Wednesday, April 02, 2008

The Wisdom of Linda Lovelace


As a famous and profound American political sociologist observed, "Follow the money". According to the Wall Street Journal, Senator Clinton now has $33 million in campaign funds, Senator Obama has $39 million, and Senator McCain $8 million. Clinton has 4 times as much as McCain and Obama 5 times as much. Most notably each Democrat has raised more money from each of the seven industries which usually contribute most to the GOP than McCain has.

Something is very different now than in most election years. The pattern suggests that industries regard their contributions not as expressions of their ideological preferences but as investments. One invests in the liberal candidate who is likely to win and ignores the conservative who is likely to lose. I believe the expression is "smart money". It goes without saying that investors expect, and get, a return on their money.

No smarter money than George Soros and he is doubling down on Obama. Soros is an Israel-hater from way back who claims that AIPAC runs the government and comes as close as is "legal" to antisemitism, though himself nominally a Jew. When he ran an article to that effect in the New York Review of Books last year, Obama was forced to publicly repudiate him. Nothing has been disclosed about whether Obama also repudiated his money. My guess is that he didn't. Going back to Linda Lovelace, where there is money there is influence, no matter what the public posturing.

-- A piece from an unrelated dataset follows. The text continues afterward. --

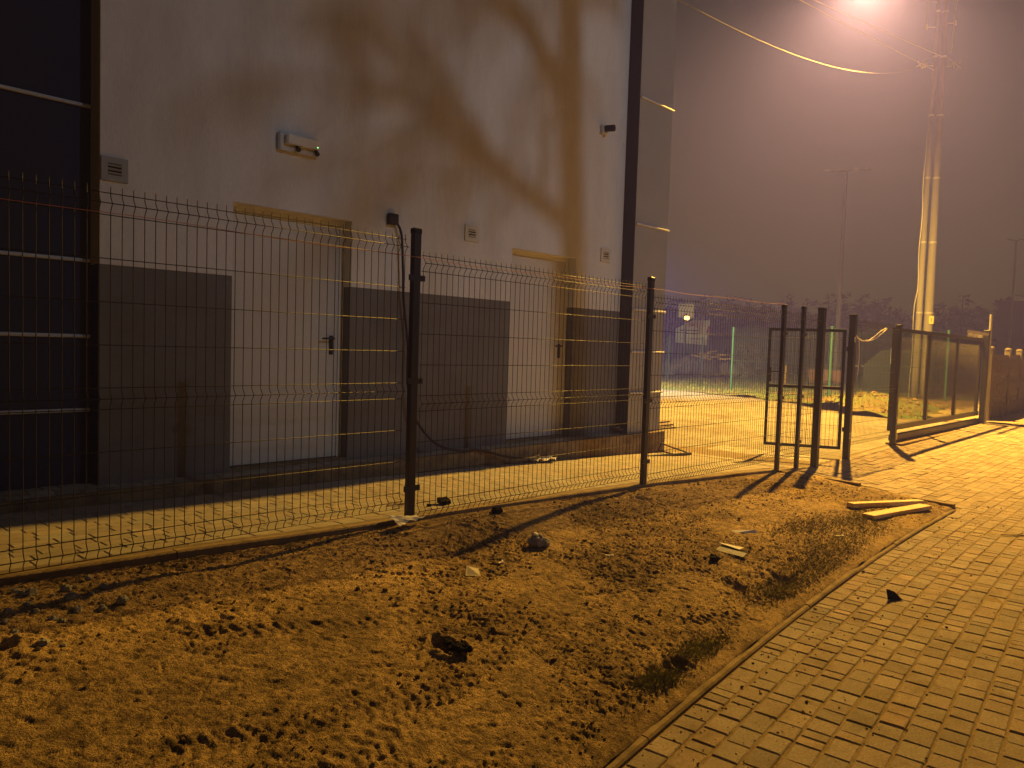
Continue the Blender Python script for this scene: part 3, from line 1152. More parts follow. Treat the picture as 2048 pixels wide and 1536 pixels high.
KP = 1.46
_d = F_ + R_ * ((1846 - 1024) / 1492.7) + U_ * ((768 - 660) / 1492.7)
_h = math.hypot(_d.x, _d.y)
PBX, PBY = _d.x / _h * 28.6, _d.y / _h * 28.6
dv = Vector((.6969, -.7165, 0)).normalized()   # across the pair


def leg(z, side):
    k = (z - .57) / 8.9
    off = (-.17 + .043 * k) if side == 0 else (.17 - .043 * k)
    return Vector((PBX, PBY, 1.5 + (z - 1.5) * KP)) + dv * off


pl = []
for side in (0, 1):
    mb = MB()
    mb.sm = True
    zs = np.linspace(.1, 12.4, 14)
    mb.tube([leg(z, side) for z in zs], [(.108 if side == 0 else .150) * (1 - .055 * z) + .004 for z in zs], 14)
    pl.append(mb.build('pole_leg', M['concrete'], UP))
for z in (2.55, 4.15, 5.6, 7.0, 8.3, 9.3):
    mb = MB()
    for side in (0, 1):
        c = leg(z, side)
        r_ = (.108 if side == 0 else .150) * (1 - .055 * z) + .010
        mb.tube([c - Vector((0, 0, .03)), c + Vector((0, 0, .03))], r_ + .004, 14)
    mb.build('steel_band', M['post_light'], UP)
for i, (z, s) in enumerate(((8.1, -1), (8.1, 1), (8.95, -1), (9.5, -1), (9.05, 1), (9.6, 1))):
    mb = MB()
    c = leg(z, 0 if s < 0 else 1)
    e = c + dv * (s * .34)
    mb.tube([c, e], .015, 6)
    mb.tube([e - Vector((0, 0, .07)), e + Vector((0, 0, .09))], [.045, .03], 8)
    if i < 2:
        for k in range(5):
            p = c + dv * (s * (.26 + .07 * k)) + Vector((RNG.uniform(-.05, .05), 0, RNG.uniform(-.14, .12)))
            mb.tube([p, p + Vector((0, 0, .09)) + dv * .03 * s], .026, 6)
        mb.tube([c + dv * (s * .2) + Vector((0, 0, .25)), c + dv * (s * .45) + Vector((0, 0, .05)), c + dv * (s * .6) - Vector((0, 0, .05))], .018, 6)
    mb.build('insulator', M['rope'] if i % 2 == 0 else M['post_light'], UP)
for s, za, zb_ in ((-1, 8.95, 9.5), (1, 9.05, 9.6)):
    mb = MB()
    c = leg(za, 0 if s < 0 else 1) + dv * (s * .34)
    d = leg(zb_, 0 if s < 0 else 1) + dv * (s * .34)
    mb.tube([c, d], .016, 6)
    mb.build('link_bar', M['post_light'], UP)
mb = MB()
c = leg(9.0, 1) + dv * .30
mb.tube([leg(8.4, 1) + dv * .24, c, leg(9.6, 1) + dv * .34, leg(10.1, 1) + dv * .75, leg(10.4, 1) + dv * 1.3], .035, 8)
mb.build('side_arm', M['post_light'], UP)
mb = MB()
c = leg(4.5, 0) - dv * .17
pts = []
for i in range(20):
    z = .5 + i * .32
    q_ = leg(z, 0) - dv * (.12 + .02 * math.sin(i * 1.3) + (.05 if i < 8 else 0))
    pts.append(q_)
mb.tube(pts, .012, 5)
mb.build('pole_cable', M['post_light'], UP)
mb = MB()
c = leg(2.39, 1)
pp = c + Vector((-.717, -.695, 0)) * .142 + dv * .02
a_ = math.atan2(dv.y, dv.x)
mb.box(pp, (.15, .008, .26), rz=a_)
pla = mb.build('number_plate', M['label_yellow'], UP)
mb = MB()
q_ = pp + Vector((-.717, -.695, 0)) * .006
mb.box(q_ + Vector((0, 0, .03)), (.018, .004, .08), rz=a_, ry=.35)
mb.box(q_ + Vector((0, 0, -.03)), (.018, .004, .08), rz=a_, ry=.35)
mb.box(q_, (.05, .004, .014), rz=a_)
mb.build('print', M['hubcap'], pla)
LAMP = Vector((17.3, 6.3, 10.0))
SL = thing('street_lamp', (LAMP.x, LAMP.y, LAMP.z), 'lit yellow street lamp hanging above the yard entrance', 'street lamp')
mb = MB()
mb.tube([(LAMP.x, LAMP.y, LAMP.z + 2.2), (LAMP.x, LAMP.y, LAMP.z + .3)], .02, 6)
mb.build('hanger', M['post_light'], SL)
mb = MB()
mb.cbox((LAMP.x, LAMP.y, LAMP.z + .25), (.75, .30, .16), .05)
mb.build('lamp_head', M['vent'], SL)
mb = MB()
mb.sm = True
mb.blob((LAMP.x, LAMP.y, LAMP.z + .10), .09, .8, 0, seg=12, rings=8)
mb.build('lamp_bulb', M['lamp_on'], SL)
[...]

All other things being equal, the process is self-reinforcing. A candidate seen to be likely to win gathers more money than one seen as less likely. The accumulating money makes the candidate more likely to win and enables him to gather still more money and become still more likely to win. The fact that the money comes from the few rather than the many is often said to make the system undemocratic. But a moment's thought shows us that if money makes any difference at all, then democracy is a joke anyway.